* _GIVEN PROBLEM_:
Reproduce each line exactly, including spacing and punctuation.
═════ MATERIAL PROVIDED ═════
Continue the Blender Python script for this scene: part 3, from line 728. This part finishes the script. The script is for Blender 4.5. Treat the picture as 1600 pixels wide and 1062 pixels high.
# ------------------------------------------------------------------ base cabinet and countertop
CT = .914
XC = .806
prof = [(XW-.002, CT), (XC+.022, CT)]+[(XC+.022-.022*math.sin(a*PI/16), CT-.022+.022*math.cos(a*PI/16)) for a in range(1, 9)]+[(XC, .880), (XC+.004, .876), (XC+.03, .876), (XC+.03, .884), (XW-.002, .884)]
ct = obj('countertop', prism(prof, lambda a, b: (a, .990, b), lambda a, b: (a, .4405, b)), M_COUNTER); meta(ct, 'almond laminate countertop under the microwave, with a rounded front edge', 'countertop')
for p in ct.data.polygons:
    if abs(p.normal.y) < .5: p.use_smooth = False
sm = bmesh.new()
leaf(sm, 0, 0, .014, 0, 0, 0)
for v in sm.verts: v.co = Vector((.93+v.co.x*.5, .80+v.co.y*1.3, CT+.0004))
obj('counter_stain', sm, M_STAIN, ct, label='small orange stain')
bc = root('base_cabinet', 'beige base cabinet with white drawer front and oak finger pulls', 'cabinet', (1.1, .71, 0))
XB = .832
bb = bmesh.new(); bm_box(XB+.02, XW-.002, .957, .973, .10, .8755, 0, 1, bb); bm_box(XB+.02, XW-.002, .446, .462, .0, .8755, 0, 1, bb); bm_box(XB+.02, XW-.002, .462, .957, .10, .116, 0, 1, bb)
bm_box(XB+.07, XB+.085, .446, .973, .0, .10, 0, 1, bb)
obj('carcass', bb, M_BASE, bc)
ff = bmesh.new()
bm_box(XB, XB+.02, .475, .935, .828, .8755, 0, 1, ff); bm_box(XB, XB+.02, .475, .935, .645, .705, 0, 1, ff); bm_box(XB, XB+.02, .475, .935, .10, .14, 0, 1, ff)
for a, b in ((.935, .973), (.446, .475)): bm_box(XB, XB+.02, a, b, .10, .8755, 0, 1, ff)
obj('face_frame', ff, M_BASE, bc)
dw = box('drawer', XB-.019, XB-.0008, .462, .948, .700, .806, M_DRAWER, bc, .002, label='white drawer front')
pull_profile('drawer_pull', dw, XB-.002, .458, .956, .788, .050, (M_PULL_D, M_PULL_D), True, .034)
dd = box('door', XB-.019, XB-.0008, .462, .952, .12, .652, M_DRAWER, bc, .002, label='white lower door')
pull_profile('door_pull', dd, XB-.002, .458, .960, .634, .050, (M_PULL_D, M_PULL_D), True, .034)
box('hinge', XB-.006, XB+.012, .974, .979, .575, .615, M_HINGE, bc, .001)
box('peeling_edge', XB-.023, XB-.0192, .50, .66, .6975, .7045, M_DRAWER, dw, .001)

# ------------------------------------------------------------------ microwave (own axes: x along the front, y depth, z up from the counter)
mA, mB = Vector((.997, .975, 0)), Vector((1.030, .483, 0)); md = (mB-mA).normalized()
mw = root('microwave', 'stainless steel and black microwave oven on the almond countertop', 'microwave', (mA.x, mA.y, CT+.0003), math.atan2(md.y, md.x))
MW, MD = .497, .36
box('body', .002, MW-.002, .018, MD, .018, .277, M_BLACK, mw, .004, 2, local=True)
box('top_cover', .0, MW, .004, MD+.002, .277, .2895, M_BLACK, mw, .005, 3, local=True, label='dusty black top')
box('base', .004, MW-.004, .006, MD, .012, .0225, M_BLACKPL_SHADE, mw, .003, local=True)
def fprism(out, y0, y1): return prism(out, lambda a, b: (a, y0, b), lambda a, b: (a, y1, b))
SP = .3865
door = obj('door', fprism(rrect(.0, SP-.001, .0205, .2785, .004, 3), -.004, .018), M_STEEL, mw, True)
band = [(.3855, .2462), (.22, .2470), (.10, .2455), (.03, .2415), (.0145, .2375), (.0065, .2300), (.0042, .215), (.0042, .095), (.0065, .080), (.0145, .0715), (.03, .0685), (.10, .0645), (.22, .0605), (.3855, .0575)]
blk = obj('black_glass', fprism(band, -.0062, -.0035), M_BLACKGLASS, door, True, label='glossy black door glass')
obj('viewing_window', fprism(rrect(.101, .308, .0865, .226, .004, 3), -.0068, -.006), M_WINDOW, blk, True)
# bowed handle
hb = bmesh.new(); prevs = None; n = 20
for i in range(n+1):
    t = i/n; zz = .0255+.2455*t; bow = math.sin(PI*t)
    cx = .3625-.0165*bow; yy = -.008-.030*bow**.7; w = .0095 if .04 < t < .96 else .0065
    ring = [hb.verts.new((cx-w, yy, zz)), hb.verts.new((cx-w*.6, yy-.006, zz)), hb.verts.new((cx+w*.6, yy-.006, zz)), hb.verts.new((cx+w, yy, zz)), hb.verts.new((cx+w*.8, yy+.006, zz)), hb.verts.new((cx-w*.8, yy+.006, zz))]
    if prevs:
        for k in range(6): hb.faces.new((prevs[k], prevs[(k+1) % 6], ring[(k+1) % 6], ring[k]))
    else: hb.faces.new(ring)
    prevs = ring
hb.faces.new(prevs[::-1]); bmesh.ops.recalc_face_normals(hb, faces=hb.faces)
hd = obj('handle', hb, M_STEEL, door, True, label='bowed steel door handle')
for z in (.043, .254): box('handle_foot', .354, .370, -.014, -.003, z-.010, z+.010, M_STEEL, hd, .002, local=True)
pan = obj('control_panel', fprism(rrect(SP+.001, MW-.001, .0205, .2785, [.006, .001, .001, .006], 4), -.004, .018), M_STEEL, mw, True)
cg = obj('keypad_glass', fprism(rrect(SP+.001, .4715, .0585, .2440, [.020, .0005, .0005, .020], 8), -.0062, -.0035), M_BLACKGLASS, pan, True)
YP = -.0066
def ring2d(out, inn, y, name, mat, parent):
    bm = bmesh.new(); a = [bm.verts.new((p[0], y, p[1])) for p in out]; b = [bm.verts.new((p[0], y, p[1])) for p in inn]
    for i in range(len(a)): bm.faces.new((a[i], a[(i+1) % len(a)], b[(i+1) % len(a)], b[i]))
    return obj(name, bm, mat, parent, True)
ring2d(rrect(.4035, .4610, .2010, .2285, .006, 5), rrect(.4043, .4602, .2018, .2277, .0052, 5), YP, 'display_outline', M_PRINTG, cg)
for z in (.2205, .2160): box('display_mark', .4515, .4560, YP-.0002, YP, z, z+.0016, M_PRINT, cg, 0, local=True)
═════
* _ANSWER TO THIS EXERCISE_:
Continue the Blender Python script for this scene: part 3, from line 728. This part finishes the script. The script is for Blender 4.5. Treat the picture as 1600 pixels wide and 1062 pixels high.
# ------------------------------------------------------------------ base cabinet and countertop
CT = .914
XC = .806
prof = [(XW-.002, CT), (XC+.022, CT)]+[(XC+.022-.022*math.sin(a*PI/16), CT-.022+.022*math.cos(a*PI/16)) for a in range(1, 9)]+[(XC, .880), (XC+.004, .876), (XC+.03, .876), (XC+.03, .884), (XW-.002, .884)]
ct = obj('countertop', prism(prof, lambda a, b: (a, .990, b), lambda a, b: (a, .4405, b)), M_COUNTER); meta(ct, 'almond laminate countertop under the microwave, with a rounded front edge', 'countertop')
for p in ct.data.polygons:
    if abs(p.normal.y) < .5: p.use_smooth = False
sm = bmesh.new()
leaf(sm, 0, 0, .014, 0, 0, 0)
for v in sm.verts: v.co = Vector((.93+v.co.x*.5, .80+v.co.y*1.3, CT+.0004))
obj('counter_stain', sm, M_STAIN, ct, label='small orange stain')
bc = root('base_cabinet', 'beige base cabinet with white drawer front and oak finger pulls', 'cabinet', (1.1, .71, 0))
XB = .832
bb = bmesh.new(); bm_box(XB+.02, XW-.002, .957, .973, .10, .8755, 0, 1, bb); bm_box(XB+.02, XW-.002, .446, .462, .0, .8755, 0, 1, bb); bm_box(XB+.02, XW-.002, .462, .957, .10, .116, 0, 1, bb)
bm_box(XB+.07, XB+.085, .446, .973, .0, .10, 0, 1, bb)
obj('carcass', bb, M_BASE, bc)
ff = bmesh.new()
bm_box(XB, XB+.02, .475, .935, .828, .8755, 0, 1, ff); bm_box(XB, XB+.02, .475, .935, .645, .705, 0, 1, ff); bm_box(XB, XB+.02, .475, .935, .10, .14, 0, 1, ff)
for a, b in ((.935, .973), (.446, .475)): bm_box(XB, XB+.02, a, b, .10, .8755, 0, 1, ff)
obj('face_frame', ff, M_BASE, bc)
dw = box('drawer', XB-.019, XB-.0008, .462, .948, .700, .806, M_DRAWER, bc, .002, label='white drawer front')
pull_profile('drawer_pull', dw, XB-.002, .458, .956, .788, .050, (M_PULL_D, M_PULL_D), True, .034)
dd = box('door', XB-.019, XB-.0008, .462, .952, .12, .652, M_DRAWER, bc, .002, label='white lower door')
pull_profile('door_pull', dd, XB-.002, .458, .960, .634, .050, (M_PULL_D, M_PULL_D), True, .034)
box('hinge', XB-.006, XB+.012, .974, .979, .575, .615, M_HINGE, bc, .001)
box('peeling_edge', XB-.023, XB-.0192, .50, .66, .6975, .7045, M_DRAWER, dw, .001)

# ------------------------------------------------------------------ microwave (own axes: x along the front, y depth, z up from the counter)
mA, mB = Vector((.997, .975, 0)), Vector((1.030, .483, 0)); md = (mB-mA).normalized()
mw = root('microwave', 'stainless steel and black microwave oven on the almond countertop', 'microwave', (mA.x, mA.y, CT+.0003), math.atan2(md.y, md.x))
MW, MD = .497, .36
box('body', .002, MW-.002, .018, MD, .018, .277, M_BLACK, mw, .004, 2, local=True)
box('top_cover', .0, MW, .004, MD+.002, .277, .2895, M_BLACK, mw, .005, 3, local=True, label='dusty black top')
box('base', .004, MW-.004, .006, MD, .012, .0225, M_BLACKPL_SHADE, mw, .003, local=True)
def fprism(out, y0, y1): return prism(out, lambda a, b: (a, y0, b), lambda a, b: (a, y1, b))
SP = .3865
door = obj('door', fprism(rrect(.0, SP-.001, .0205, .2785, .004, 3), -.004, .018), M_STEEL, mw, True)
band = [(.3855, .2462), (.22, .2470), (.10, .2455), (.03, .2415), (.0145, .2375), (.0065, .2300), (.0042, .215), (.0042, .095), (.0065, .080), (.0145, .0715), (.03, .0685), (.10, .0645), (.22, .0605), (.3855, .0575)]
blk = obj('black_glass', fprism(band, -.0062, -.0035), M_BLACKGLASS, door, True, label='glossy black door glass')
obj('viewing_window', fprism(rrect(.101, .308, .0865, .226, .004, 3), -.0068, -.006), M_WINDOW, blk, True)
# bowed handle
hb = bmesh.new(); prevs = None; n = 20
for i in range(n+1):
    t = i/n; zz = .0255+.2455*t; bow = math.sin(PI*t)
    cx = .3625-.0165*bow; yy = -.008-.030*bow**.7; w = .0095 if .04 < t < .96 else .0065
    ring = [hb.verts.new((cx-w, yy, zz)), hb.verts.new((cx-w*.6, yy-.006, zz)), hb.verts.new((cx+w*.6, yy-.006, zz)), hb.verts.new((cx+w, yy, zz)), hb.verts.new((cx+w*.8, yy+.006, zz)), hb.verts.new((cx-w*.8, yy+.006, zz))]
    if prevs:
        for k in range(6): hb.faces.new((prevs[k], prevs[(k+1) % 6], ring[(k+1) % 6], ring[k]))
    else: hb.faces.new(ring)
    prevs = ring
hb.faces.new(prevs[::-1]); bmesh.ops.recalc_face_normals(hb, faces=hb.faces)
hd = obj('handle', hb, M_STEEL, door, True, label='bowed steel door handle')
for z in (.043, .254): box('handle_foot', .354, .370, -.014, -.003, z-.010, z+.010, M_STEEL, hd, .002, local=True)
pan = obj('control_panel', fprism(rrect(SP+.001, MW-.001, .0205, .2785, [.006, .001, .001, .006], 4), -.004, .018), M_STEEL, mw, True)
cg = obj('keypad_glass', fprism(rrect(SP+.001, .4715, .0585, .2440, [.020, .0005, .0005, .020], 8), -.0062, -.0035), M_BLACKGLASS, pan, True)
YP = -.0066
def ring2d(out, inn, y, name, mat, parent):
    bm = bmesh.new(); a = [bm.verts.new((p[0], y, p[1])) for p in out]; b = [bm.verts.new((p[0], y, p[1])) for p in inn]
    for i in range(len(a)): bm.faces.new((a[i], a[(i+1) % len(a)], b[(i+1) % len(a)], b[i]))
    return obj(name, bm, mat, parent, True)
ring2d(rrect(.4035, .4610, .2010, .2285, .006, 5), rrect(.4043, .4602, .2018, .2277, .0052, 5), YP, 'display_outline', M_PRINTG, cg)
for z in (.2205, .2160): box('display_mark', .4515, .4560, YP-.0002, YP, z, z+.0016, M_PRINT, cg, 0, local=True)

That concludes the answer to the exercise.